TO BE DONE:
Output the lines that follow exactly as they are.
------ COLLECTED DATA ------
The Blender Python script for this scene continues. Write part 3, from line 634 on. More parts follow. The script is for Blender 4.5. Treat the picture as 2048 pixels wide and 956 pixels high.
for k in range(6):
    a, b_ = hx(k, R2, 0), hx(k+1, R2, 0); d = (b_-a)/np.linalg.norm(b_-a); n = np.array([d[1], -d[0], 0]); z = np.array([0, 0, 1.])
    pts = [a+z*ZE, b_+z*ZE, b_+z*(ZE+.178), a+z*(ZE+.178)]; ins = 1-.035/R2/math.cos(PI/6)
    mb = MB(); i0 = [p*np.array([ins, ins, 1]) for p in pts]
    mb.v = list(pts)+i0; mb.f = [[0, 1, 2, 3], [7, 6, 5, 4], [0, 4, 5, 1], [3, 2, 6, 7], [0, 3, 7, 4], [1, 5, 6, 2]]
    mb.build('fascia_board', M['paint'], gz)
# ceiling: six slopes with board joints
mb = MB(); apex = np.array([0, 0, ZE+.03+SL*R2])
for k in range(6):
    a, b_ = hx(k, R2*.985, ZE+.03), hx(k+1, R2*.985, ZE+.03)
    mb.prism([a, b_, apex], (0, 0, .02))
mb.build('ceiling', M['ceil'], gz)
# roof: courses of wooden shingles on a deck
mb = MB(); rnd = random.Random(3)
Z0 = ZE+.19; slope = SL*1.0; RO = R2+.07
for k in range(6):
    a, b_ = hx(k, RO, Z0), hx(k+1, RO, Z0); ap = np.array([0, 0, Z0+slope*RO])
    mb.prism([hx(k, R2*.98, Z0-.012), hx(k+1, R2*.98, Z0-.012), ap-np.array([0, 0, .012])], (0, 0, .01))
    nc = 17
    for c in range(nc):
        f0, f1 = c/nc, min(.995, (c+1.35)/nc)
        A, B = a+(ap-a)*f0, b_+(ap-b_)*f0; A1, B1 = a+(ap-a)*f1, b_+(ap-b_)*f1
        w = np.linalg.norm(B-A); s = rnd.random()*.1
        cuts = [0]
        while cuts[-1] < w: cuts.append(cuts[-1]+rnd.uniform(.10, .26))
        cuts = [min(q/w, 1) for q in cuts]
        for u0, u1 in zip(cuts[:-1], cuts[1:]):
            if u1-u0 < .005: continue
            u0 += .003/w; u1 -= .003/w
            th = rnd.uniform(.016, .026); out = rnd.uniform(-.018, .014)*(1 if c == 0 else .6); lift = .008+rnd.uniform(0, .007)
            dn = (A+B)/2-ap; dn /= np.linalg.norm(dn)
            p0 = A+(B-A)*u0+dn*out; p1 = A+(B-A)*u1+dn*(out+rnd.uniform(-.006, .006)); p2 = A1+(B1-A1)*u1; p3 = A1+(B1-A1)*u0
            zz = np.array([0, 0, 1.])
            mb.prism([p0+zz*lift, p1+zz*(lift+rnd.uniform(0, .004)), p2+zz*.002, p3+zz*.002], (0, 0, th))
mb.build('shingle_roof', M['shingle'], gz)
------
SOLUTION TO THIS TASK:
The Blender Python script for this scene continues. Write part 3, from line 634 on. More parts follow. The script is for Blender 4.5. Treat the picture as 2048 pixels wide and 956 pixels high.
for k in range(6):
    a, b_ = hx(k, R2, 0), hx(k+1, R2, 0); d = (b_-a)/np.linalg.norm(b_-a); n = np.array([d[1], -d[0], 0]); z = np.array([0, 0, 1.])
    pts = [a+z*ZE, b_+z*ZE, b_+z*(ZE+.178), a+z*(ZE+.178)]; ins = 1-.035/R2/math.cos(PI/6)
    mb = MB(); i0 = [p*np.array([ins, ins, 1]) for p in pts]
    mb.v = list(pts)+i0; mb.f = [[0, 1, 2, 3], [7, 6, 5, 4], [0, 4, 5, 1], [3, 2, 6, 7], [0, 3, 7, 4], [1, 5, 6, 2]]
    mb.build('fascia_board', M['paint'], gz)
# ceiling: six slopes with board joints
mb = MB(); apex = np.array([0, 0, ZE+.03+SL*R2])
for k in range(6):
    a, b_ = hx(k, R2*.985, ZE+.03), hx(k+1, R2*.985, ZE+.03)
    mb.prism([a, b_, apex], (0, 0, .02))
mb.build('ceiling', M['ceil'], gz)
# roof: courses of wooden shingles on a deck
mb = MB(); rnd = random.Random(3)
Z0 = ZE+.19; slope = SL*1.0; RO = R2+.07
for k in range(6):
    a, b_ = hx(k, RO, Z0), hx(k+1, RO, Z0); ap = np.array([0, 0, Z0+slope*RO])
    mb.prism([hx(k, R2*.98, Z0-.012), hx(k+1, R2*.98, Z0-.012), ap-np.array([0, 0, .012])], (0, 0, .01))
    nc = 17
    for c in range(nc):
        f0, f1 = c/nc, min(.995, (c+1.35)/nc)
        A, B = a+(ap-a)*f0, b_+(ap-b_)*f0; A1, B1 = a+(ap-a)*f1, b_+(ap-b_)*f1
        w = np.linalg.norm(B-A); s = rnd.random()*.1
        cuts = [0]
        while cuts[-1] < w: cuts.append(cuts[-1]+rnd.uniform(.10, .26))
        cuts = [min(q/w, 1) for q in cuts]
        for u0, u1 in zip(cuts[:-1], cuts[1:]):
            if u1-u0 < .005: continue
            u0 += .003/w; u1 -= .003/w
            th = rnd.uniform(.016, .026); out = rnd.uniform(-.018, .014)*(1 if c == 0 else .6); lift = .008+rnd.uniform(0, .007)
            dn = (A+B)/2-ap; dn /= np.linalg.norm(dn)
            p0 = A+(B-A)*u0+dn*out; p1 = A+(B-A)*u1+dn*(out+rnd.uniform(-.006, .006)); p2 = A1+(B1-A1)*u1; p3 = A1+(B1-A1)*u0
            zz = np.array([0, 0, 1.])
            mb.prism([p0+zz*lift, p1+zz*(lift+rnd.uniform(0, .004)), p2+zz*.002, p3+zz*.002], (0, 0, th))
mb.build('shingle_roof', M['shingle'], gz)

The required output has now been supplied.